Mostly a collection of demos (hence the name), the album’s songs, at least the slower ones, are spare and unvarnished, with few of the sonic frills that populated Gold; it’s much more akin to the raggedness of Heartbreaker. This is not as true of the album’s rockers, which, for the most part, are a somewhat boring bunch: “Nuclear,” “Starting to Hurt” and “Gimme A Sign,” all recorded as part of a session with Adams’ “punk band” The Pink Hearts, sound less like The Clash than Matchbox 20; they’re, at best, a bad Replacements rip-off.

Speaking of The Replacements, all these songs suffer from Adams’ failed attempts at Westerberg-style shouting vocals. “Starting To Hurt,” in particular, carries Adams’ throat-ripping vocals into painful territory. On the other hand, “Hallelujah,” which most closely resembles the highlights of his previous records, is an exception, a gently swaggering effort with Byrds-esque jangle and sweet harmonies.

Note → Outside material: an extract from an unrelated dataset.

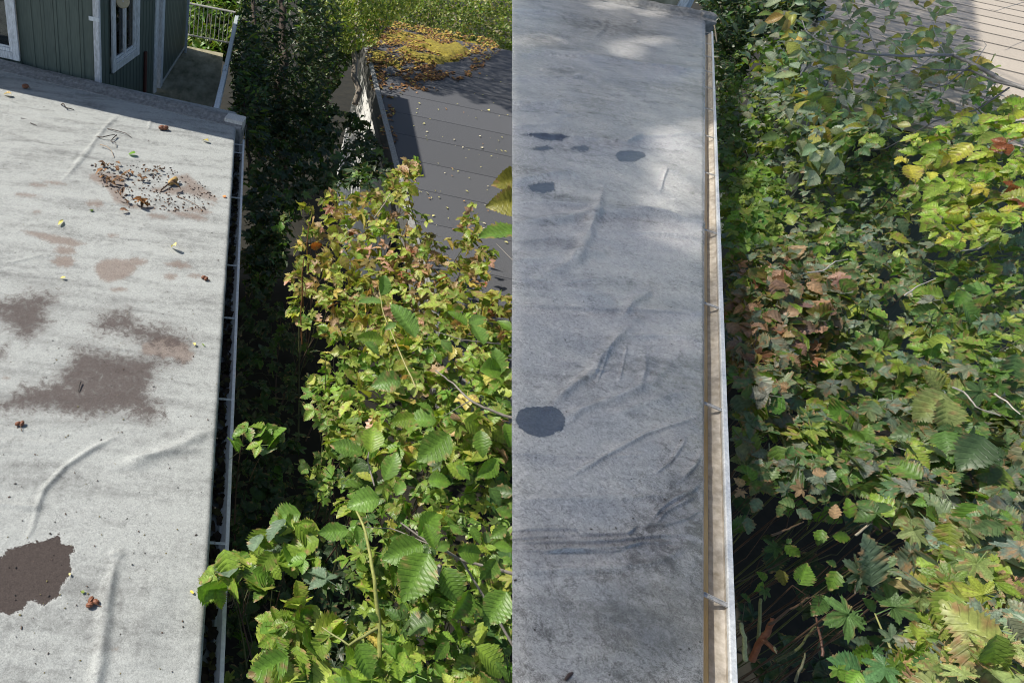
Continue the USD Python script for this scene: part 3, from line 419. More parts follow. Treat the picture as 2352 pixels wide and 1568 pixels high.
# walkway and railing
WZ = 2.1; wk = [(-1.9, 10.2), (-.12, 9.9), (-.14, 14.4), (-.9, 14.55), (-1.15, 12.6), (-1.34, 11.6)]; V_ = np.array([[*p, z] for z in (WZ - .18, WZ) for p in wk]); n_ = len(wk)
tag(put(None, 'walkway', V_, [[n_, n_ + k, n_ + k + 1] for k in range(1, n_ - 1)] + [[0, k + 1, k] for k in range(1, n_ - 1)] + [[k, (k + 1) % n_, n_ + k] for k in range(n_)] + [[(k + 1) % n_, n_ + (k + 1) % n_, n_ + k] for k in range(n_)], 'mossy_concrete'), 'mossy concrete walkway running back along the green house', 'walkway', kind='structure')
rail = thing('railing', 'pale handrail with thin upright bars along the mossy walkway', 'railing')
ra, rb, rm = np.array([-.135, 9.45, 2.8]), np.array([.071, 14.69, 2.8]), np.array([-.05, 11.4, 2.8]); rd = unit(rb - ra); ro = np.array([rd[1], -rd[0], 0])
m = MB(); m.box(ra - ro * .045 - [0, 0, .13], rm - ra, ro * .085, UP * .13, (.95, .97, 1), .008); m.done(rail, 'handrail', 'white_metal')
m = MB(); m.box(rm - ro * .04 - [0, 0, .12] + rd * .12, rb - rm - rd * .12, ro * .075, UP * .115, (.62, .68, .70), .006); m.done(rail, 'handrail', 'white_metal')
m = MB(); m.box(rm - ro * .05 - [0, 0, .13] - rd * .02, rd * .26, ro * .09, UP * .136, (.72, .76, .80), .005)
for k in (.03, .21): m.tube([rm + rd * k + [0, 0, .005], rm + rd * k + [0, 0, .012]], .01, 6, (.3, .3, .3))
m.done(rail, 'sleeve', 'white_metal')
m = MB(); m.box(ra - ro * .07 + rd * .5 - [0, 0, .75], ro * .03, rd * .05, UP * .7, None, .004); m.done(rail, 'post', 'reddish_pipe')
q0, q1 = np.array([-.96, 15.04, 2.8]), np.array([.03, 14.85, 2.8]); m = MB(); m.tube([q0, q1], .02, 6, (.8, .78, .72)); m.done(rail, 'top_rail', 'white_metal')
zb = WZ + .08; m = MB(); m.tube([[q0[0], q0[1], zb], [q1[0], q1[1], zb]], .017, 6, (.8, .78, .72)); m.done(rail, 'bottom_rail', 'white_metal')
for k in range(11): p = q0 + (q1 - q0) * (k + .6) / 11; m = MB(); m.tube([[p[0], p[1], zb], p], .008, 5, (.78, .76, .7), False); m.done(rail, 'bar', 'white_metal')
m = MB(); m.box([-.93, 14.1, WZ], [.05, 0, 0], [0, .06, 0], UP * 2.4, (.8, .85, .9), .004); m.done(rail, 'post', 'white_trim')
# ------------------------------------------------------------------ neighbouring roof in the gap
NZ = 2.2; nb = thing('neighbour_house', 'dark flat-roofed house with white side wall beyond the sunlit thicket', 'house')
nl0, nl1 = np.array([2.66, 6.0]), np.array([3.09, 16.6])
def nleft(y): return nl0[0] + (nl1[0] - nl0[0]) * (y - nl0[1]) / (nl1[1] - nl0[1])
y0_ = 5.2
for k in range(13):
    ya, yb = y0_ + k * 1.0, y0_ + (k + 1) * 1.0 - .004 - .3 * (k == 12); m = MB(); tn = .93 + .12 * rng.random()
    xr = 4.6 + .302 * (ya - 8.6); xr2 = 4.6 + .302 * (yb - 8.6); La, Lb = np.array([nleft(ya), ya]), np.array([nleft(yb), yb]); sl = -.2
    c = [La, [xr, ya + sl * (xr - La[0])], [xr2, yb + sl * (xr2 - Lb[0])], Lb]
    V_ = np.array([[*p, z] for z, dz in ((NZ - .06, 0),) for p in c] + [[*c[0], NZ + .004], [*c[1], NZ + .004], [*c[2], NZ], [*c[3], NZ]])
    m.add(V_, [[3, 2, 1, 0], [4, 5, 6, 7], [0, 1, 5, 4], [1, 2, 6, 5], [2, 3, 7, 6], [3, 0, 4, 7]], (tn, tn, tn)); m.done(nb, 'roofing_strip', 'roofing')
yf = y0_ + 12.65
m = MB(); m.add([[nleft(4.8) + .01, 4.8, NZ - .5], [3.4, 4.6, NZ - .5], [7.0, 16.9, NZ - .5], [nleft(yf), yf, NZ - .5], [nleft(4.8) + .01, 4.8, NZ - .05], [3.4, 4.6, NZ - .05], [7.0, 16.9, NZ - .05], [nleft(yf), yf, NZ - .05]], [[3, 2, 1, 0], [4, 5, 6, 7], [0, 1, 5, 4], [1, 2, 6, 5], [2, 3, 7, 6], [3, 0, 4, 7]]); m.done(nb, 'roof_deck', 'fascia')
nd = unit([nl1[0] - nl0[0], nl1[1] - nl0[1], 0]); no = np.array([-nd[1], nd[0], 0]); m = MB(); st_ = np.array([nleft(4.8), 4.8, 0])
m.box(st_ + no * .002 + UP * (NZ - .28), nd * 12.3, no * .03, UP * .30, (.55, .56, .55), .004); m.done(nb, 'fascia_board', 'fascia')
m = MB(); m.box(st_ - no * .05 + UP * (NZ + .013), nd * 12.3, no * .10, UP * .022, (1.5, 1.5, 1.5), .004); m.done(nb, 'edge_trim', 'fascia')
m = MB(); m.add(np.array([st_ - no * .14 + nd * 4.6 + UP * -2, st_ - no * .14 + nd * 12.2 + UP * -2, st_ - no * .14 + nd * 12.2 + UP * (NZ - .5), st_ - no * .14 + nd * 4.6 + UP * (NZ - .5)]), [[3, 2, 1, 0]]); m.done(nb, 'side_wall', 'white_wall')
# second neighbouring roof, far right
fr_ = thing('neighbour_house', 'tan sunlit flat roof with grey edge beyond the branch at top right', 'house')
c0, c1 = at(1890, -70, 4.6), at(1902, 235, 4.6); dd = unit(c1 - c0); sd_ = np.array([-dd[1], dd[0], 0]); sd_ = sd_ if sd_[0] > 0 else -sd_
L_ = np.linalg.norm(c1 - c0); nS_ = 14; rowdir = unit(at(2352, 35, 4.6) - at(2235, 10, 4.6))
for k in range(16):
    p = c1 + (c0 - c1) * k / 11; p2 = c1 + (c0 - c1) * (k + .985) / 11; m = MB(); q_ = 22 * rowdir
    V_ = np.array([p, p + q_, p2 + q_, p2]); V_ = np.vstack([V_ - UP * .08, V_[:2] + UP * .015, V_[2:]])
    m.add(V_, [[3, 2, 1, 0], [4, 5, 6, 7], [0, 1, 5, 4], [1, 2, 6, 5], [2, 3, 7, 6], [3, 0, 4, 7]], (.95 + .1 * rng.random(),) * 3); m.done(fr_, 'roofing_strip', 'tan_roofing')
m = MB(); dd2 = unit(c0 - c1); m.box(c1 - rowdir * .12 - UP * .4, dd2 * L_ * 1.5, rowdir * .119, UP * .42, (.9, 1., 1.15), .005); m.done(fr_, 'fascia_board', 'fascia')
m = MB(); m.box(c1 + rowdir * .3 - UP * 4, dd2 * L_ * 1.4, rowdir * 20, UP * 3.9); m.done(fr_, 'wall', 'siding')
# wall and post behind the wet roof
bh = thing('pale_house', 'pale grey wall with white corner post behind the far end of wet roof', 'house')
b0, b1 = at(1400, -8, 4.85), at(1583, 24, 4.85); ub = unit(b1 - b0); nb_ = np.array([ub[1], -ub[0], 0]); b1s = b1 + np.array([-nb_[0], -nb_[1], 0]) * .45
m = MB(); m.box(b1s - ub * 1.5 - UP * 1.5, ub * 1.5, -nb_ * .2, UP * 3.3); m.done(bh, 'wall', 'mossy_concrete')
m = MB(); m.box(b1s - UP * 4.4 + nb_ * .03, ub * .13, -nb_ * .16, UP * 6.2, (1, 1, 1), .006); m.box(b1s - UP * 4.4 + ub * .131 - nb_ * .01, ub * .09, -nb_ * .14, UP * 6.2, (.7, .75, .8), .006); m.done(bh, 'corner_post', 'white_trim')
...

It’s one of the album’s highlights, as is “Chin Up, Cheer Up,” an unusual message of hope from the normally sourpuss Adams that benefits greatly from its near-bluegrass arrangement.

When Adams slows down, the results are generally better than when he rocks out, though still as inconsistent. “Dear Chicago” is the album’s best song — well-sung, well-played and well-written, an example of the high-quality song craft that marks Adams’ best material. It also contains a lyric that seems to sum up Adams’ philosophy: “I’ve been contemplating suicide, but there’s bars out here for miles.”

“Desire” is also a classic, with its smoky, spare arrangement and ethereal vocal performance. “Tomorrow” is a beautiful duet with occasional collaborators Gillian Welch and David Rawlings. These three songs are more evidence that Adams may well be on his way to becoming a new king of heartbreak.

“Tennessee Sucks” and “Cry On Demand” are one level below those three, but they both come off better than “She Wants To Play Hearts,” on which Adams comes unintentionally close to parodying his impressionistic lyrics and fluttery vocal style in four endless minutes of interminable sulk. “Tennessee Sucks” benefits from a druggy cleverness that is also becoming an Adams trademark.

“Jesus (Don’t Touch My Baby),” which closes Demolition, is the album’s oddest track, recalling the early-’80s doom-and-gloom of Joy Division or The Smiths, with its synthesized drums and muted vocals. It’s okay, but it by no means ranks with even the best stuff of this album.

Originally, the plan for this material was to release all of it, either as four separate albums or as a boxed set; Adams has suggested that this still might happen, depending on the reaction to Demolition.

Although I won’t be starting any petitions against it, this record’s spottiness causes one to seriously wonder what all four albums’ worth of this stuff would’ve sounded like. Ryan Adams, for once, may have shown discretion as the better part of valor in only releasing this one good, though by no means classic, record.